Al een week of twee inmiddels tour ik mee in de entourage van The Birds of Chicago, de band opererend vanuit Chicago, rond Jeremy Thomas Lindsay ofwel JT Nero en de Canadese Allison Russell. Met bassist Christopher Merrill, gitarist Joel Swartz en mijn lief Bart de Win op toetsen trekken ze door Nederland (plus een optreden in België), met als één van de hoogtepunten in de tour de Rhythm & Blues Night. Ik ben als direct betrokkene niet de aangewezen persoon om een onbevooroordeelde recensie te schrijven over dit optreden. Laat ik me beperken tot de vaststelling dat hun set in Groningen door het uitgebreid toegestroomde publiek zeer enthousiast ontvangen wordt, zelfs op dit middernachtelijk uur staat de binnenzaal vol. De festivalset is enigszins aangepast. Er is gekozen voor de wat meer uptempo nummers. Uitzondering vormt de als een traditional klinkende maar originele Birds-compositie Barley, een lied dat vrijwel acapella en gloedvol gezongen wordt door de flamboyante Alli Russell.
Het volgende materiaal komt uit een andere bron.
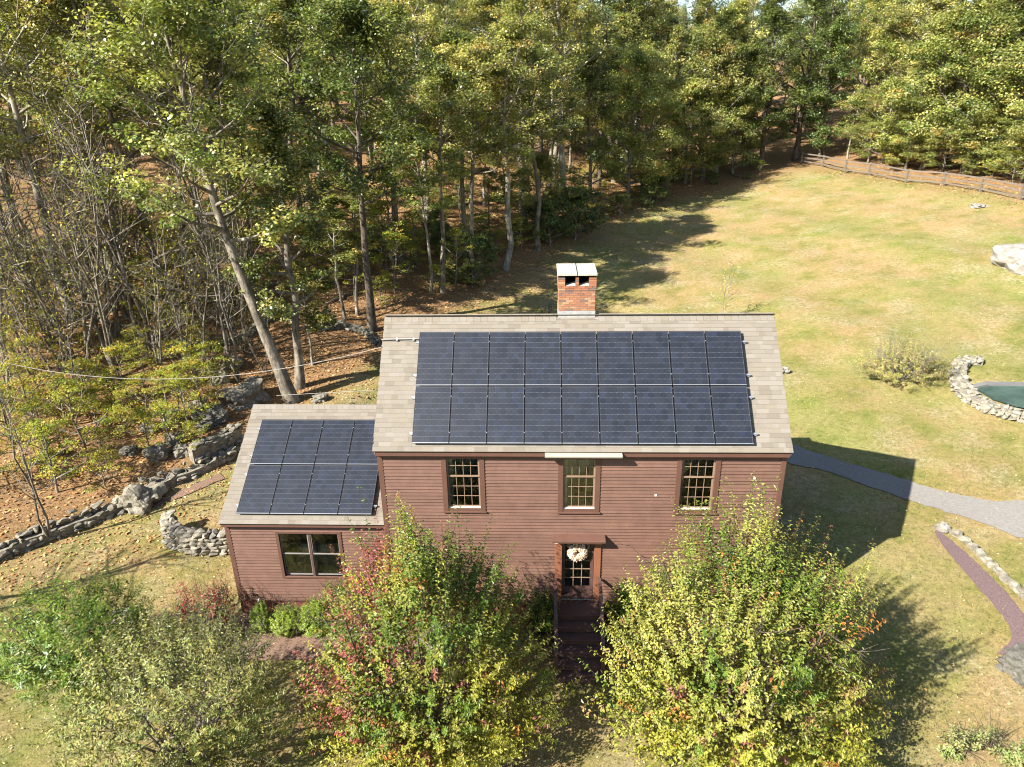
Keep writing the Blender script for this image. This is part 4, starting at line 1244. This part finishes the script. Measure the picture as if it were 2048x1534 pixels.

Het laatste concert dat ik bijwoon die avond, of inmiddels nacht, is dat van de Engelse band CC Smugglers. Swingende oldtime music met bijpassende outfits door grappige brutale jochies. Allemaal eigen liedjes. Ze zetten er flink de vaart in. Mooie meerstemmige refreinen en een honkytonk pianosound. Banjo, viool, contrabas, accordeon… het aantal instrumenten is groter dan het aantal bandleden. Een flexibele club muzikanten dus. Het zestal maakt er een flinke show van in de entreehal. De energieke roodharige frontman Richie Prynne beschikt over een uitstekend paar longen, vooral tijdens zijn aankondigingen lijkt hij wel te schreeuwen. Het publiek is op zijn hand. Het is dan echter ruim 2.00 uur geweest; tijd voor deze recensent om haar (hotel-)bed op te zoeken.